Supplied data ::
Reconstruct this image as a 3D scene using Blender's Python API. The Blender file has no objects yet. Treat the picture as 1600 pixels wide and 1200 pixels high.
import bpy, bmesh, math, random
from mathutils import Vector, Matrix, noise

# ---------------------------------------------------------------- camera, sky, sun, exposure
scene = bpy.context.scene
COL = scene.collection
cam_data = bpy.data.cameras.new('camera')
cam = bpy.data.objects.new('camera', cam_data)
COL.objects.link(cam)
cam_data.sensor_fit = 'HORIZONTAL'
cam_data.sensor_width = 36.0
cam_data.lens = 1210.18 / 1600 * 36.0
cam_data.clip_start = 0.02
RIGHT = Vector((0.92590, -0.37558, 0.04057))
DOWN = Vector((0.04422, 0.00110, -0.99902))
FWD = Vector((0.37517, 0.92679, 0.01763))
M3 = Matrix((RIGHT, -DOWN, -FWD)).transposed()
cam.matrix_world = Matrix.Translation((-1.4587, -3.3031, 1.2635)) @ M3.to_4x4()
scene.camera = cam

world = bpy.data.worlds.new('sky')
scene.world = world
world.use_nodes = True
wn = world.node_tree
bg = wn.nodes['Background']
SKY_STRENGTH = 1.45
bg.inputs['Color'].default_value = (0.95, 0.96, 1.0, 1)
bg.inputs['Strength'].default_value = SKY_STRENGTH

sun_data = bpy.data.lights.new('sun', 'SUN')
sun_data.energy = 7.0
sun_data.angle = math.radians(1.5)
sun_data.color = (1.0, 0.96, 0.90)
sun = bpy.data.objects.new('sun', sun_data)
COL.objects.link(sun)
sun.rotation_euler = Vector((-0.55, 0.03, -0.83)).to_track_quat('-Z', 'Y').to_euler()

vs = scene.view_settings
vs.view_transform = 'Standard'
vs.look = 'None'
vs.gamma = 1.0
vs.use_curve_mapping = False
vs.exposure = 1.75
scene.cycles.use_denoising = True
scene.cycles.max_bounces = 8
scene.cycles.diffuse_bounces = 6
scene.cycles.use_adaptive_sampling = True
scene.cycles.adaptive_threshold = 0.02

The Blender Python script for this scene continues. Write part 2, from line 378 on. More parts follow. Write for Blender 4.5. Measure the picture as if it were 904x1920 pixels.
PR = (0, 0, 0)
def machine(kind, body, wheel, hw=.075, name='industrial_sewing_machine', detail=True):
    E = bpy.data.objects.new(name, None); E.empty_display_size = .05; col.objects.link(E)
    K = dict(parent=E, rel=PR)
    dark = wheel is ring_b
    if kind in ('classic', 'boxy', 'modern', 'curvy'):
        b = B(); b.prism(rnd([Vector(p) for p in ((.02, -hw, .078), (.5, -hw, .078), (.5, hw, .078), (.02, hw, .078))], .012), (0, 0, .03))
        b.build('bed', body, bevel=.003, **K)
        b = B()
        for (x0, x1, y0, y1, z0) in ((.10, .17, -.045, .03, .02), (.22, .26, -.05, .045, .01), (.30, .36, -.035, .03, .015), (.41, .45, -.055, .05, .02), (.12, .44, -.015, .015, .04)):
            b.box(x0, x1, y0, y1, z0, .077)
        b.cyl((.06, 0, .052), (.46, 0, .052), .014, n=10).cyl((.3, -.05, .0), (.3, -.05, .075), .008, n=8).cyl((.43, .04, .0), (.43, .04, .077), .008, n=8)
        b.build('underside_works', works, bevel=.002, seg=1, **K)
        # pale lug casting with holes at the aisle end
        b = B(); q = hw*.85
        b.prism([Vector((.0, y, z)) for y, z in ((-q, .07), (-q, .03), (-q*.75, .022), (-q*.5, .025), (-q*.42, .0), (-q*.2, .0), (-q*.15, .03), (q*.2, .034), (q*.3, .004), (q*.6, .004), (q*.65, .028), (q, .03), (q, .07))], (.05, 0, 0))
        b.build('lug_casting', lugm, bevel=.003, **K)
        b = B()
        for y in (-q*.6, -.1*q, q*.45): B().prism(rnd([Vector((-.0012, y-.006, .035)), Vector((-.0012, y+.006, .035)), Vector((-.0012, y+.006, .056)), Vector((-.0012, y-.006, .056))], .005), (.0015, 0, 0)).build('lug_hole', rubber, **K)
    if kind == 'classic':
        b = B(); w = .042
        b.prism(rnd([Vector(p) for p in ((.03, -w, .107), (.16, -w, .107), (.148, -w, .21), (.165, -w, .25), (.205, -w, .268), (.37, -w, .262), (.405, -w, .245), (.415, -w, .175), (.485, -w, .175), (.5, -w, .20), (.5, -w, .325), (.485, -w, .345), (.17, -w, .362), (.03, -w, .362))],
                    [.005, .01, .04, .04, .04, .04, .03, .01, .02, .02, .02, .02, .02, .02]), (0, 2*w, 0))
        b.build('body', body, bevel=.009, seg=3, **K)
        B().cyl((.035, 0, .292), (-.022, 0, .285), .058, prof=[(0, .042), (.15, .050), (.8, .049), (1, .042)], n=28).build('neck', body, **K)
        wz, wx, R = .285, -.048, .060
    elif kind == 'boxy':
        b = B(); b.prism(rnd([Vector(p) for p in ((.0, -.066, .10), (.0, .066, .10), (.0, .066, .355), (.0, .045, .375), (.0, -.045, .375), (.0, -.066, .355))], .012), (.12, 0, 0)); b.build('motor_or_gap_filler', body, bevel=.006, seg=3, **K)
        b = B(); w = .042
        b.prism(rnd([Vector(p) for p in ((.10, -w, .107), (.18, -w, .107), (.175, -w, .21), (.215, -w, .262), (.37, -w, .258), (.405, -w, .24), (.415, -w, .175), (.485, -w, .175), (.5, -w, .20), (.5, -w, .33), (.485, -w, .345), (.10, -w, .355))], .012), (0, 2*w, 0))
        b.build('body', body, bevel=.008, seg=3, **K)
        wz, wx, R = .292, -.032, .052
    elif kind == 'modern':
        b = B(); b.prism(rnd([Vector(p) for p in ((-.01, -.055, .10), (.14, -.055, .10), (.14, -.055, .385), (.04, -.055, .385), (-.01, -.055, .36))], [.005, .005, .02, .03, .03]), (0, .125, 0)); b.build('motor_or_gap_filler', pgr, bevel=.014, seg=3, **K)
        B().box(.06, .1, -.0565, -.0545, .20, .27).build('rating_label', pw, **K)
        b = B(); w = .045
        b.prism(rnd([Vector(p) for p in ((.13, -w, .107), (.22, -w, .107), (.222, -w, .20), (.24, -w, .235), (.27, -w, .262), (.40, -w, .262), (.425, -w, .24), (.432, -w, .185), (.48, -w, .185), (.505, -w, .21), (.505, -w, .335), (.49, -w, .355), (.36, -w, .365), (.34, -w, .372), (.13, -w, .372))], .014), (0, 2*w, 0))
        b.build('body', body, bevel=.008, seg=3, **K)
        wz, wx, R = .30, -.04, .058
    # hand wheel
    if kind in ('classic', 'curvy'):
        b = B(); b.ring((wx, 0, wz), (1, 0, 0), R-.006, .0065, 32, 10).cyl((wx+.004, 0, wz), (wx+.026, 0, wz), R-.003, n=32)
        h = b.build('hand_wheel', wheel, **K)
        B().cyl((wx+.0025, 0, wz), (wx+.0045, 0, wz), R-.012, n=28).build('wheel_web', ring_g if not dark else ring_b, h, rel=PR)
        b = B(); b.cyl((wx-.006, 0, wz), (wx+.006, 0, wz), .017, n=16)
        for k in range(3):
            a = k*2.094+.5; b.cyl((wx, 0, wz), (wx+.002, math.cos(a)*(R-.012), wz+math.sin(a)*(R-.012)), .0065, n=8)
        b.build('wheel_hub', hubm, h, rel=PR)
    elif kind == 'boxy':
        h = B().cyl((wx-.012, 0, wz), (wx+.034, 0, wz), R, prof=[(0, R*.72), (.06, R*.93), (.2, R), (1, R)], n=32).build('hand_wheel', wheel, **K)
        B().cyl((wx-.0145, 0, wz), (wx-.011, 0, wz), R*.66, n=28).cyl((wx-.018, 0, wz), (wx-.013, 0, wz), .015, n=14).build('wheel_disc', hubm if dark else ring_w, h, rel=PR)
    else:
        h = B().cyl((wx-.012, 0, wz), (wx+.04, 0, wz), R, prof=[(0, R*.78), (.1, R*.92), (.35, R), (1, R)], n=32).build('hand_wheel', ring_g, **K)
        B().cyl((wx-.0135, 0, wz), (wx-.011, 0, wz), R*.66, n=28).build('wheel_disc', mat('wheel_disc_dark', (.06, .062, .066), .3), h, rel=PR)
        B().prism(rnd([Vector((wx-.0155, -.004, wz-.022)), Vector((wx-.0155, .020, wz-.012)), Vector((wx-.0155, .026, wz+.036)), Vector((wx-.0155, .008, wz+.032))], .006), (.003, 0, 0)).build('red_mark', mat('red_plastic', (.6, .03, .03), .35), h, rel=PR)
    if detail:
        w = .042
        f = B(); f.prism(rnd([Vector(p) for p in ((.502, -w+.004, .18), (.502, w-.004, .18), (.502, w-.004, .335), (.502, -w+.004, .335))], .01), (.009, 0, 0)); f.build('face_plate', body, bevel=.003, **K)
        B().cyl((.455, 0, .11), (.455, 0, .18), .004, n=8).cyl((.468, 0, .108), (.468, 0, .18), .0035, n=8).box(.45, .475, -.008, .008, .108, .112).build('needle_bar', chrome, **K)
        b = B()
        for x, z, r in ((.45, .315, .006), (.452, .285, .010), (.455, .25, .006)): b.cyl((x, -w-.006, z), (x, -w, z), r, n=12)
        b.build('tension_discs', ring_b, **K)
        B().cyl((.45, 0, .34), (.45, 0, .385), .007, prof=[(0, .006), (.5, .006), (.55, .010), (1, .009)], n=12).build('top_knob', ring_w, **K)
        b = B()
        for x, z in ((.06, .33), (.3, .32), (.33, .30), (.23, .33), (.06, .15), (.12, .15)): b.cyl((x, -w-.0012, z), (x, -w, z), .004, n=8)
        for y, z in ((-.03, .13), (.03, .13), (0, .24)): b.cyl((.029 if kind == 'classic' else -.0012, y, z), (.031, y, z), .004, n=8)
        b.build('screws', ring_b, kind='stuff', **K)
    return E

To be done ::
In the listing above, reproduce the first line and each one after it through the line that contains "from mathutils import Vector, Matrix, noise".

Answer to the problem ::
Reconstruct this image as a 3D scene using Blender's Python API. The Blender file has no objects yet. Treat the picture as 1600 pixels wide and 1200 pixels high.
import bpy, bmesh, math, random
from mathutils import Vector, Matrix, noise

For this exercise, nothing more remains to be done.